Entries from a dataset:
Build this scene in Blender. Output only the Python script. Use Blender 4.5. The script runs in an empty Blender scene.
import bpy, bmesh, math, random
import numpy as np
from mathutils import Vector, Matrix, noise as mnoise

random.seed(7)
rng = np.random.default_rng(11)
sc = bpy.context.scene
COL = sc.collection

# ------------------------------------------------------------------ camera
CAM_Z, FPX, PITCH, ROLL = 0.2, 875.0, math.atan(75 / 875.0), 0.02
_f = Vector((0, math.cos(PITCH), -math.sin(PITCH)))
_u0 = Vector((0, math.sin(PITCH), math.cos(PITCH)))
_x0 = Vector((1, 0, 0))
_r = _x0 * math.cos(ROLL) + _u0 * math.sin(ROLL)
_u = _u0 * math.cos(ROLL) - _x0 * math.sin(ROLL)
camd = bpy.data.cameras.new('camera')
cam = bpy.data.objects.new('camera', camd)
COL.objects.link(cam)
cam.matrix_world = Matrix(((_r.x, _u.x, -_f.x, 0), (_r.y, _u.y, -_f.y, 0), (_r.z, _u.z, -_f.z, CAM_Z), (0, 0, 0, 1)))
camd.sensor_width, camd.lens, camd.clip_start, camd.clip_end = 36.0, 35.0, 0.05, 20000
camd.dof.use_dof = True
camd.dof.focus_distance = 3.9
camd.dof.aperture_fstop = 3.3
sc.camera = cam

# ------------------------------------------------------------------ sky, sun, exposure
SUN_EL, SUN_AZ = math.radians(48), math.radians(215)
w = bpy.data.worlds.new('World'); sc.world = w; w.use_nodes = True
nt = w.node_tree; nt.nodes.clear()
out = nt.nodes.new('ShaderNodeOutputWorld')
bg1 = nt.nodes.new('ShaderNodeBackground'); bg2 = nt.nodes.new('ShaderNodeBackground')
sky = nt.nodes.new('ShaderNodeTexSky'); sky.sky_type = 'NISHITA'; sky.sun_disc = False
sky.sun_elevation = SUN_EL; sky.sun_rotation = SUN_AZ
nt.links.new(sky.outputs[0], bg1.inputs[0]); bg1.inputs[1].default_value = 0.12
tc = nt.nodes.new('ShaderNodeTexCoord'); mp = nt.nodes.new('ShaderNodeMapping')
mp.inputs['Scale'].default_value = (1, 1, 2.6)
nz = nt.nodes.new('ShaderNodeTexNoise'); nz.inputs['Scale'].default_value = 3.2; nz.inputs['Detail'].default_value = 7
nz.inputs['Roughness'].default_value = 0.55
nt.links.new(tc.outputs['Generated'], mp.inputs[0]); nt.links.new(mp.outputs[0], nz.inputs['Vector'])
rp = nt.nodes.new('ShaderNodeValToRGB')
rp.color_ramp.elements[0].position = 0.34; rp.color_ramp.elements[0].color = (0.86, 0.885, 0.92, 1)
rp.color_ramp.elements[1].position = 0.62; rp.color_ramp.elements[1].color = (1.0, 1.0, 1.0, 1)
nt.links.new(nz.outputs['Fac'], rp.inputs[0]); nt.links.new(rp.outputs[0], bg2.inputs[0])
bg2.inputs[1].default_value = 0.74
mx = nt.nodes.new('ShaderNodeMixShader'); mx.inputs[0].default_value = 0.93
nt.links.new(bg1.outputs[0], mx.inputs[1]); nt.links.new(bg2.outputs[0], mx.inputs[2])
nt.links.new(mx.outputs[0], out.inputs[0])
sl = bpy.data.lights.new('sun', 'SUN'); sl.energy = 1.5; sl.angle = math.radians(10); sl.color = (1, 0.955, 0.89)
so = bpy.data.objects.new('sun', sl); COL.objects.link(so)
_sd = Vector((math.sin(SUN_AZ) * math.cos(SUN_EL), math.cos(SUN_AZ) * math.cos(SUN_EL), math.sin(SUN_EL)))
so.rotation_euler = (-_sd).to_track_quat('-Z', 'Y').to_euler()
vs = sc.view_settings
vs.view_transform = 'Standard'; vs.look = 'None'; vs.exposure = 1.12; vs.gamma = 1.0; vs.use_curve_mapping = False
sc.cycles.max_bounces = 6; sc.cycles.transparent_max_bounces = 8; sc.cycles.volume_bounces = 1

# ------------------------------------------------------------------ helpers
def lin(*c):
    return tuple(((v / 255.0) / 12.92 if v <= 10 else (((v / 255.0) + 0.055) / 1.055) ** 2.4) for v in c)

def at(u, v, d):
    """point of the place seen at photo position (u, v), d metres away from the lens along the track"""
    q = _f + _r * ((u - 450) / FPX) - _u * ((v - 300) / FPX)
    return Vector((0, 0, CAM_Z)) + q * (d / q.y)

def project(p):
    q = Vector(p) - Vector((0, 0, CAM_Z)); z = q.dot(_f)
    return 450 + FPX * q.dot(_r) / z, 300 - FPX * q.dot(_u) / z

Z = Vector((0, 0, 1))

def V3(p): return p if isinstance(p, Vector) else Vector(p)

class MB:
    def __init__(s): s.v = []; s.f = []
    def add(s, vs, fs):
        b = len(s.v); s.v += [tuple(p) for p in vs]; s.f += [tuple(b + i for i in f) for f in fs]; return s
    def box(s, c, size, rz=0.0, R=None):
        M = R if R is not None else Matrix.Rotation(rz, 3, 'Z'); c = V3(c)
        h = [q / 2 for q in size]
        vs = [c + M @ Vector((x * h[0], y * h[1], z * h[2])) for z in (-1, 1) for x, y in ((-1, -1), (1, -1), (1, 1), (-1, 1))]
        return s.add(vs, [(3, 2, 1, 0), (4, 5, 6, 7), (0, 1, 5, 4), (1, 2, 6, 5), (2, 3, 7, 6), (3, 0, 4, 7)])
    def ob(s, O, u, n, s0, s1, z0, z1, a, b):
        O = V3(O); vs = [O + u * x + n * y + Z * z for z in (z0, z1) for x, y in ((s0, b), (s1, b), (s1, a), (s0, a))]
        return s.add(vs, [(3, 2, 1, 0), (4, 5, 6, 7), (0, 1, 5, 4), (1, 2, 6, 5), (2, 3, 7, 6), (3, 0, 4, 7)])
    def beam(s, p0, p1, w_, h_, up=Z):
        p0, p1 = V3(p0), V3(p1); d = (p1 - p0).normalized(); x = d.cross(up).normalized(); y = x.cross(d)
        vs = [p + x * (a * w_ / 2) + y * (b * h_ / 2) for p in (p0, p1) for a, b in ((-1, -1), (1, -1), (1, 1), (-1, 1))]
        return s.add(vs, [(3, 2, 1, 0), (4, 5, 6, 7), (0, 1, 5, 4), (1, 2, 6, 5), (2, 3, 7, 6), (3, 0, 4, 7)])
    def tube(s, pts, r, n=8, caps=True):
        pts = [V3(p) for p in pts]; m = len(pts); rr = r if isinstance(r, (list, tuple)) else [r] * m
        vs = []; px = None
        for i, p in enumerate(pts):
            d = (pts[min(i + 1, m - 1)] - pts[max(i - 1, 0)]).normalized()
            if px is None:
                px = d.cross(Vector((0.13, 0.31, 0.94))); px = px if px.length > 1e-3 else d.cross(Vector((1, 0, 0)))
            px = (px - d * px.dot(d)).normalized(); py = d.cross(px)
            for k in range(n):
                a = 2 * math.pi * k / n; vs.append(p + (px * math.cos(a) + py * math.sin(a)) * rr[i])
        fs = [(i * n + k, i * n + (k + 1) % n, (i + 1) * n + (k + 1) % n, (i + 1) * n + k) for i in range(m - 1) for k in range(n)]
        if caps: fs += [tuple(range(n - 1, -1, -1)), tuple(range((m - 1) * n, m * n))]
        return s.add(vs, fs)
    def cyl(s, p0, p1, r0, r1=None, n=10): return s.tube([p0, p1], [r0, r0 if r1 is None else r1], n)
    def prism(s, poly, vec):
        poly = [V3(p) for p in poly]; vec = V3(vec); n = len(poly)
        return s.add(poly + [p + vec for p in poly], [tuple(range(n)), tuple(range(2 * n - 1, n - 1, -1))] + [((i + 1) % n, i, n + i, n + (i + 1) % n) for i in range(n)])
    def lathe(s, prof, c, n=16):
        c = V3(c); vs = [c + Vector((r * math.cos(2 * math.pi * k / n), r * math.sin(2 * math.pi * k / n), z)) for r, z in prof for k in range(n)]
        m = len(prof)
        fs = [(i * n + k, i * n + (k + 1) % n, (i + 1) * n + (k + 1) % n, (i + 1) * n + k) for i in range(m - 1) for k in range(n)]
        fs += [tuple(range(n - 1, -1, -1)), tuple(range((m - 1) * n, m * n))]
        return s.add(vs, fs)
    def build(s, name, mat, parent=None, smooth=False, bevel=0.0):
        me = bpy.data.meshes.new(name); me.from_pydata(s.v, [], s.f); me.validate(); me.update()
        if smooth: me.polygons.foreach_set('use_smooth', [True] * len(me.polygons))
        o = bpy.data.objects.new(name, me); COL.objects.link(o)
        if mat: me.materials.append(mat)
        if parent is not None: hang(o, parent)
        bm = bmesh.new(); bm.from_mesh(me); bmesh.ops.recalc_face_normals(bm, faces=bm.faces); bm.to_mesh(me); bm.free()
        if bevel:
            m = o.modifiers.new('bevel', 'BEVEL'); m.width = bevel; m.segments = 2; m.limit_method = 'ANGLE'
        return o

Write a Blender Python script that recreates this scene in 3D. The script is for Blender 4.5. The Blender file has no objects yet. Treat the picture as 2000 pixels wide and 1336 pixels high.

* STATED TASK *
Every line in the data above that contains "this" needs to be copied.

* EXPECTED ANSWER *
Build this scene in Blender. Output only the Python script. Use Blender 4.5. The script runs in an empty Blender scene.
Write a Blender Python script that recreates this scene in 3D. The script is for Blender 4.5. The Blender file has no objects yet. Treat the picture as 2000 pixels wide and 1336 pixels high.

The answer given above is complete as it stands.